Quenneville was asked about his constant line juggling, which has been a surprise to those not around the team all year.

"Well, I think most of the guys over the course of the season play with one another," Quenneville said. "Sometimes it's the matchup. Sometimes it's mixing it up. Guys on a merit basis look like they're playing well. They both go hand in hand.

"We feel in games and in playoff series, you don't have enough time to hang around and make that decision. So sometimes we try things. We usually try them when we don't like the way things are going."

If anyone understands what Saad is going through with 1 goal in 18 games it's Toews, who has the same numbers.

"He's been around the net so much, he's had so many chances, that people don't really tend to notice until he finally scores," Toews said.

"I'm sure it's a huge relief for him, and as a line. We played great and did some good things last game. To have Saad back on the score sheet like that, it gives us so much more confidence that he can go out there and make plays."
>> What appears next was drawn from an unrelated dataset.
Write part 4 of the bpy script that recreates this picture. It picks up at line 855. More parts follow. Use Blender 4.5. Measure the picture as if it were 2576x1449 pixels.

"Nice to see him get that one," Quenneville said. "Hopefully he's more comfortable in the scoring area going forward."

Too many men:

Joel Quenneville went back and checked: The Hawks had 2 penalties all regular season and in their first 17 playoff games for having too many men on the ice, then in Game 1 of the Stanley Cup Final they had 2 in the three overtime periods.

"Kind of a weird thing -- 48 games, all playoffs game, we had two too many men on the ice penalties in all those games, and we had two in overtime," he said. "One guy came onto the ice, got hit with the puck. The other one, throw it to fatigue; it was late in the period.

"Sometimes you get stuck at the bench playing a puck maybe you shouldn't have. Sometimes you get a guy coming to the bench, goes back in to play. It can happen. But we were fortunate to dodge two bullets at very important times."

Hawks defenseman Niklas Hjalmarsson said there were no excuse for the penalties to happen.

"It happened way too much last game," Hjalmarsson said. "That's two too many. Going into the finals you shouldn't really have penalties for that. That's our own fault. It's not the ref's fault. They're just calling what's happening on the ice.

"That's something we have to try and be better on going forward."

Bolland factor:

Andrew Shaw, after he scored the game-winner in triple overtime in Game 1, said he loved Dave Bolland.

What's there not to love about the way Bolland is playing?

"It took him awhile in this playoffs for him to get up to speed," Joel Quenneville said. "Late in the last round against L.A., he seemed like he likes that challenge of having more ice time, more responsibility. He got a little quicker."

Bolland missed the entire first round with a groin injury.

"With Bolly, you get that predictability defensively," Quenneville said. "But there's some skill there that he can play against top lines and we still expect him to score, whether he's got a strict matchup or he's got a little bit of variety in his role."